An unpaid dividend is a dividend that is due to be paid to stockholders of record but has not yet been distributed. An unpaid dividend exists during the time between the record date—the date as of which all holders of the security are eligible to receive the dividend—and the dividend payment date. Once the payment date has been reached, all unpaid dividends will be paid out.


What Is A Dividend?

Understanding Unpaid Dividends

An unpaid dividend is a dividend that has been declared by a corporation’s board of directors but has not yet been paid out. Unpaid dividends are not uncommon, as typically there is a lag between the declaration date and the dividend payment date.

How Dividends Are Distributed

There are four key dates that are part of the dividend payout process. The declaration date, also known as the "announcement date," is the date when a company's board of directors announces the next dividend payment, which includes the dividend's size, ex-dividend date, and payment date.

The ex-dividend date, or ex-date, is the date on which the dividend wouldn't be owed to a new buyer of the stock. This occurs one day before the date of record, which is when the company verifies shareholders eligible for a dividend payout by checking its records.

The date of payment is when the company sends out the dividend payment to all holders of record—typically, a week or more after the date of record.

Key Takeaways

  • An unpaid dividend is one that has been announced by a corporation, but not yet paid out to the investor.
  • Unpaid dividends only exist for a short period of time, in between the declaration date and dividend payment date.
  • Unpaid dividends are different from unclaimed dividends, which are dividends the company has already paid, but the shareholder has not yet collected.

Not to Be Confused With Unclaimed Dividends

Unclaimed dividends are different than unpaid dividends. Unclaimed dividends have already been paid by the company, but have not been taken, or claimed, by the shareholder.

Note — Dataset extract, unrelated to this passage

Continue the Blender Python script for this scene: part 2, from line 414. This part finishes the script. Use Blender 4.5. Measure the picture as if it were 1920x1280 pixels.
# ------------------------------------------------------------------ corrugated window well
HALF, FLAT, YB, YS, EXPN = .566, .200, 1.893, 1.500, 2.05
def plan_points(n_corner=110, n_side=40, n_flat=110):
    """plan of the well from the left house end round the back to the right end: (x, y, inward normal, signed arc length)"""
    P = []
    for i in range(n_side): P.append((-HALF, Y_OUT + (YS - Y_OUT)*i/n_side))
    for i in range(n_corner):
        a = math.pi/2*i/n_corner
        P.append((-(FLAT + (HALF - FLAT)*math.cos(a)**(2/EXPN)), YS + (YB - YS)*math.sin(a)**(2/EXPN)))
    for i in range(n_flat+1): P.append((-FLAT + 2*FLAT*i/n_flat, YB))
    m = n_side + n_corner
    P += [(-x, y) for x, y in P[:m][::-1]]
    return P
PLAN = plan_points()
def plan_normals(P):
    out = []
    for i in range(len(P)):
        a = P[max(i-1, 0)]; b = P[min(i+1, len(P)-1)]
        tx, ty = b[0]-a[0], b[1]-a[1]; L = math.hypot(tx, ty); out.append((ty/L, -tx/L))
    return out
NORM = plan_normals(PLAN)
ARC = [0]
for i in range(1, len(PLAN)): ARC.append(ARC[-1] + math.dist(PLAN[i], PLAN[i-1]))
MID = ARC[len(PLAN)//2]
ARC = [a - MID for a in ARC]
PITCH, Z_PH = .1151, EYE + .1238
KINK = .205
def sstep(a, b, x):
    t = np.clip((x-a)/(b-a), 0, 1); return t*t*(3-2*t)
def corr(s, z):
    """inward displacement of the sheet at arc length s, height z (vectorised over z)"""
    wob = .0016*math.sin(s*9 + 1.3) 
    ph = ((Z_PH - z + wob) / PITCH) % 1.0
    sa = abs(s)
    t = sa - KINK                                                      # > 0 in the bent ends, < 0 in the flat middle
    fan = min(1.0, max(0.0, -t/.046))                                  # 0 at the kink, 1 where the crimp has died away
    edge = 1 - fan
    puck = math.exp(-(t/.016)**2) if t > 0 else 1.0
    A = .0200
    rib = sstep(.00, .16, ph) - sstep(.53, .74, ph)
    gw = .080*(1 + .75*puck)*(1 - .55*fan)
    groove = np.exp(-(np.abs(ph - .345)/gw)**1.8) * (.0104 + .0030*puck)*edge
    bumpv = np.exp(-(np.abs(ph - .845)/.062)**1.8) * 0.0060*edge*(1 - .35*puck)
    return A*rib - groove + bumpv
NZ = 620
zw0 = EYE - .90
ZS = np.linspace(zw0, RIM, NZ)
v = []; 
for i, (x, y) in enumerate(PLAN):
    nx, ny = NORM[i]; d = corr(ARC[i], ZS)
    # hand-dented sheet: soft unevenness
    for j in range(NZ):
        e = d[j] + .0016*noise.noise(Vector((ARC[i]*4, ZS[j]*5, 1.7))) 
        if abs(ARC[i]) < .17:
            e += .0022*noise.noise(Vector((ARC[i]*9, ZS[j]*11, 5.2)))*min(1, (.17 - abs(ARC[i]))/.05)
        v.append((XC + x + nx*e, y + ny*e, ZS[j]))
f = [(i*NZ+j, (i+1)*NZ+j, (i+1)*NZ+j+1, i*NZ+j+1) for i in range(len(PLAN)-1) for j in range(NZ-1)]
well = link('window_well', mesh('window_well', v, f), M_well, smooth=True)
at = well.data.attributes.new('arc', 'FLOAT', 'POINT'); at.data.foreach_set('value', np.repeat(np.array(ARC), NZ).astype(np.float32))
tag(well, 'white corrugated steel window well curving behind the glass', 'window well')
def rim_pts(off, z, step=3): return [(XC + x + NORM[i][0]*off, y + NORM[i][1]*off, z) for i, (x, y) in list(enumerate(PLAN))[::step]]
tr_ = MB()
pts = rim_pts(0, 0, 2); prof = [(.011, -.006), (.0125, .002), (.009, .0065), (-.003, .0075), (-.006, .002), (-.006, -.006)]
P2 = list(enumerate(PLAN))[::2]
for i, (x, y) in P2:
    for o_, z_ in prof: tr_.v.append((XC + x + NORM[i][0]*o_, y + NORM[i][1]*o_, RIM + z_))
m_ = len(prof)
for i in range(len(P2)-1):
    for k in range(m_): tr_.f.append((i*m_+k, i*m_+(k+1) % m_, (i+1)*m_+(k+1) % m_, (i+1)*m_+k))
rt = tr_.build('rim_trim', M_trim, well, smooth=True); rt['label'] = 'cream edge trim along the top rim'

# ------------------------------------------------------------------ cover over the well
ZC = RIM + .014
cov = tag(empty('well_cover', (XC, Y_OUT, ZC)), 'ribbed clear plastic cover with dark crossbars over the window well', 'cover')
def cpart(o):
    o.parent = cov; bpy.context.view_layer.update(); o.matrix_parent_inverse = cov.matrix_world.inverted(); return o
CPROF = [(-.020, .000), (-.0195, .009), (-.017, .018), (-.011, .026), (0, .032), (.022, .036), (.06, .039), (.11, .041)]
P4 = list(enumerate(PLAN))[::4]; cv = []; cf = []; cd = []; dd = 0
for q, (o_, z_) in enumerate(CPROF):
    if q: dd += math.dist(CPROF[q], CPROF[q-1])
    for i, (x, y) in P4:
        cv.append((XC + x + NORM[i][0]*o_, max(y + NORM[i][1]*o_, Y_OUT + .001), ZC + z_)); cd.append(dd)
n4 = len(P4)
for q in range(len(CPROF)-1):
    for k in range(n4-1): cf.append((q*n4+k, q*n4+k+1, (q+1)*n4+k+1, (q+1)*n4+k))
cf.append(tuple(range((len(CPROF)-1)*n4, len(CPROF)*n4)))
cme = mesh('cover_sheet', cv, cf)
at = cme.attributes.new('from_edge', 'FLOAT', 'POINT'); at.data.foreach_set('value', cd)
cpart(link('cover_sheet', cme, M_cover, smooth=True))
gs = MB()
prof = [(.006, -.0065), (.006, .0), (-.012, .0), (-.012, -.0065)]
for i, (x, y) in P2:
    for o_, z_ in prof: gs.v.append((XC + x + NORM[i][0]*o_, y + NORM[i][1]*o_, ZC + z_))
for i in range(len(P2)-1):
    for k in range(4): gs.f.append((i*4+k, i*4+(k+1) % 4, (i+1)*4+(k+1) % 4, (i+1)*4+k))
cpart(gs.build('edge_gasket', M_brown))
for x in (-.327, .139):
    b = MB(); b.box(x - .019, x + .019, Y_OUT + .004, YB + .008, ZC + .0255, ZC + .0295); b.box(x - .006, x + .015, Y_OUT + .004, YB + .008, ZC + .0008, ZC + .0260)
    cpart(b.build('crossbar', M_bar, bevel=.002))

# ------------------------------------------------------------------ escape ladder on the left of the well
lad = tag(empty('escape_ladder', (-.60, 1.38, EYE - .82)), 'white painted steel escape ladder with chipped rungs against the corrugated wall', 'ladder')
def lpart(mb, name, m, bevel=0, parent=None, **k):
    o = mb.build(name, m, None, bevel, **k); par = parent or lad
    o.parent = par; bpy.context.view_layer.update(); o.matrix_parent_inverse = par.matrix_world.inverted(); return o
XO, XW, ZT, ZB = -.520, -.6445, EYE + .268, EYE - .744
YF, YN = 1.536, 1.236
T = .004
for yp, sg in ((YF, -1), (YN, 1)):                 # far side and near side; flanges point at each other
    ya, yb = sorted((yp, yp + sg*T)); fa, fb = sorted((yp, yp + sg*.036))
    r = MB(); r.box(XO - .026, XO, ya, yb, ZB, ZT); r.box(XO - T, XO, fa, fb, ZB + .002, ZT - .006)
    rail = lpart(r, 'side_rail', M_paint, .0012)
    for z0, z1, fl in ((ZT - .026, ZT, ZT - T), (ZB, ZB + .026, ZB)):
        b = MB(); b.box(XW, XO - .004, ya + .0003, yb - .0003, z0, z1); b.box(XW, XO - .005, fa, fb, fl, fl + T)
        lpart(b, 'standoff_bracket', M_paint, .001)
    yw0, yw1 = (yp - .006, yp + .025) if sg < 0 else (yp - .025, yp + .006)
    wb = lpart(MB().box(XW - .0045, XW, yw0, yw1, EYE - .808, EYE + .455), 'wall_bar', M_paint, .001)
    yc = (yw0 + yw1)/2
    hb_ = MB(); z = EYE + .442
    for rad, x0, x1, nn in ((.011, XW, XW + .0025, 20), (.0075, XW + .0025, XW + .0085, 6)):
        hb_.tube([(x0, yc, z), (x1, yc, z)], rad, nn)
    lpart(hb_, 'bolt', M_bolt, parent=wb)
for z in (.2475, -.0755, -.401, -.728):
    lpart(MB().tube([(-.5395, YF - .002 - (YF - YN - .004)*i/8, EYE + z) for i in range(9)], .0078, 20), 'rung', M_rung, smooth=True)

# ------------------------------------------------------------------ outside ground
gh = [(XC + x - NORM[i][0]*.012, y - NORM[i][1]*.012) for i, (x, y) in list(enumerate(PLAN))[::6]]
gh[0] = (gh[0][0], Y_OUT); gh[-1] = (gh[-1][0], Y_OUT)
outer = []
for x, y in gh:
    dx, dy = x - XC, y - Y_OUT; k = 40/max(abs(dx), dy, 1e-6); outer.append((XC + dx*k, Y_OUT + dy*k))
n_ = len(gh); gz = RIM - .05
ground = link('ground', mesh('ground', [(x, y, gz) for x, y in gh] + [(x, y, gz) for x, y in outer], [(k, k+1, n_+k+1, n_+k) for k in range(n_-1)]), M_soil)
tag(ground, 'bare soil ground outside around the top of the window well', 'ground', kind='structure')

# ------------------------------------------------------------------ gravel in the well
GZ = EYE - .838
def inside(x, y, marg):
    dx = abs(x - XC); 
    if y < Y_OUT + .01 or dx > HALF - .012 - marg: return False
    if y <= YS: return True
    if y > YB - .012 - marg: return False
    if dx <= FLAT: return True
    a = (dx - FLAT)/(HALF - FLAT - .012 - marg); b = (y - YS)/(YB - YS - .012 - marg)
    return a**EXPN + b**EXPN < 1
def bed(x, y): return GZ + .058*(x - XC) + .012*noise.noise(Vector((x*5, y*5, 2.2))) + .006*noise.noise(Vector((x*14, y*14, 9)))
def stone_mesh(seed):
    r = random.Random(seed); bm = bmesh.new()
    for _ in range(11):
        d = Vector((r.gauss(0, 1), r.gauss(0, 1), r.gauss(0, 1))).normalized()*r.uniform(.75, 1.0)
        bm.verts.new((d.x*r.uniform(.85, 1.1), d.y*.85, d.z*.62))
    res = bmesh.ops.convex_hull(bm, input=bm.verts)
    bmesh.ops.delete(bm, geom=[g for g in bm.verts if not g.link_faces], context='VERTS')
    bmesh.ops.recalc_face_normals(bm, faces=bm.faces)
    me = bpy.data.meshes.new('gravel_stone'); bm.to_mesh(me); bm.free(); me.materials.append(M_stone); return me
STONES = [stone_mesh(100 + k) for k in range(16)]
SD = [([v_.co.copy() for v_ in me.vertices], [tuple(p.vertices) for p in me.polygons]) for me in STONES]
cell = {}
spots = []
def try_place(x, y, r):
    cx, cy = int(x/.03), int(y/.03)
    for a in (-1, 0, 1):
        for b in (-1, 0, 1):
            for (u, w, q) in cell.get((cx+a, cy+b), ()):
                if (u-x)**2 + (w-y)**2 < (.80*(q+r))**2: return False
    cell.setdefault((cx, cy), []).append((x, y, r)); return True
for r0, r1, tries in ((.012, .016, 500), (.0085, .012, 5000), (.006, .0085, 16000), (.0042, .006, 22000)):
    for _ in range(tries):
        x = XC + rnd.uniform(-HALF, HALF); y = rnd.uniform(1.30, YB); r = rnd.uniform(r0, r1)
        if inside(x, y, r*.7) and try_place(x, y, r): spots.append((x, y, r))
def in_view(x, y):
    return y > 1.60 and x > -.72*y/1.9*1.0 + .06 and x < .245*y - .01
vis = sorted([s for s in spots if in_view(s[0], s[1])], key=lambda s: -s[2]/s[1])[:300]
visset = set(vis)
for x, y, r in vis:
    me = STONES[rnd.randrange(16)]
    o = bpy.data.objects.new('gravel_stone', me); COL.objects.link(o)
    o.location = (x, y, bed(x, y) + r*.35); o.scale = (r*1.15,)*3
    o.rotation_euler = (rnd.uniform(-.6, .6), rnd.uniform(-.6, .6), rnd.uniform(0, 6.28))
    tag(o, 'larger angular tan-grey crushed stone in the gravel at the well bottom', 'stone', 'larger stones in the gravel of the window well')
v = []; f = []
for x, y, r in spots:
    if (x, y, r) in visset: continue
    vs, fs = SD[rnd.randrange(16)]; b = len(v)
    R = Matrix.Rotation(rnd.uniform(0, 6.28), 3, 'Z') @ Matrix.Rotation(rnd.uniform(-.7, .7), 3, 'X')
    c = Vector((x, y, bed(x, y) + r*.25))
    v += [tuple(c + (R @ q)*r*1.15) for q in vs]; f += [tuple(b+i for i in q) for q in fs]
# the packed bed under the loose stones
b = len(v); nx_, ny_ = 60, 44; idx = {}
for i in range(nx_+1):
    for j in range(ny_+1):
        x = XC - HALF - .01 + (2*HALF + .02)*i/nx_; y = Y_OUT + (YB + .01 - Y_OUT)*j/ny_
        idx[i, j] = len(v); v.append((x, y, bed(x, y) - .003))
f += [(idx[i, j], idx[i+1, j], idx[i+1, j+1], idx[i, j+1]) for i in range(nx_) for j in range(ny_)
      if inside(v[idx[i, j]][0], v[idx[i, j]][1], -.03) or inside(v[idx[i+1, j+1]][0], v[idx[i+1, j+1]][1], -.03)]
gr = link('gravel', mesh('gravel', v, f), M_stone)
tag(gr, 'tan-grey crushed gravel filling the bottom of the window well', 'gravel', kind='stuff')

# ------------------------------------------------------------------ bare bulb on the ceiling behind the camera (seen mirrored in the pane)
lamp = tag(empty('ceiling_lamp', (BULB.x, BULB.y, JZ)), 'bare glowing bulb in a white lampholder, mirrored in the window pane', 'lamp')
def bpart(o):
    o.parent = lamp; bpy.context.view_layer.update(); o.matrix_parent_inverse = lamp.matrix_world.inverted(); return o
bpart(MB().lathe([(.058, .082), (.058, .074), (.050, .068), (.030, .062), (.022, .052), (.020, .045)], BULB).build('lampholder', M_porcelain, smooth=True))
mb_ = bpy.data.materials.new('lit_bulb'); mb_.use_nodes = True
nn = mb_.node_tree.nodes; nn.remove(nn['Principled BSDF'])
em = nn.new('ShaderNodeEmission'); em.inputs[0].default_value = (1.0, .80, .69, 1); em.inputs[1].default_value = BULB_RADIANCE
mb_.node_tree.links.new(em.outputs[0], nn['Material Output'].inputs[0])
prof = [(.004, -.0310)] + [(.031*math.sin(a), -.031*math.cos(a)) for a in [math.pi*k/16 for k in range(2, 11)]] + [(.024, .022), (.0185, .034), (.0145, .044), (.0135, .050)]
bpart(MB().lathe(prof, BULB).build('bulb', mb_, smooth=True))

Just as a company is obliged to report to the Internal Revenue Service the dividends it paid, shareholders also need to claim their dividends, not only to receive the payment of course, but also to accurately disclose that additional income on their tax return.

Many shareholders still get physical dividend checks sent to them by companies. But quite a few shareholders forget to cash them, or never get the check in the first place because of having moved, or for various other reasons.

Thus, it can happen that dividends may be paid but not claimed. For dividends that are not claimed within 30 days of the declaration date, the company puts them in a special unpaid dividend account. If, after seven years, a dividend still remains unclaimed, the company is supposed to transfer the money to an “investor education and protection fund.”

Simultaneously, the company is required to post a list of unclaimed dividends, along with the dividend-eligible shareholders’ names, on its website.

Unpaid dividends are a frequent—and usually temporary—occurrence; there is typically a period of time between the date on which a company's board announces a dividend and the date on which the payment is made.

Accounting Implications of Unpaid Dividends

For the company, both unpaid and unclaimed dividends are shown as current liabilities on the balance sheet until they are paid. Shareholders' equity is decreased by the total dividend amount due to be paid on the declaration date. To offset that, a "dividends payable" entry is made into the account on the same date. After the dividend amount is finally paid to shareholders, the dividends payable amount shown on the account is reversed and zeroed out.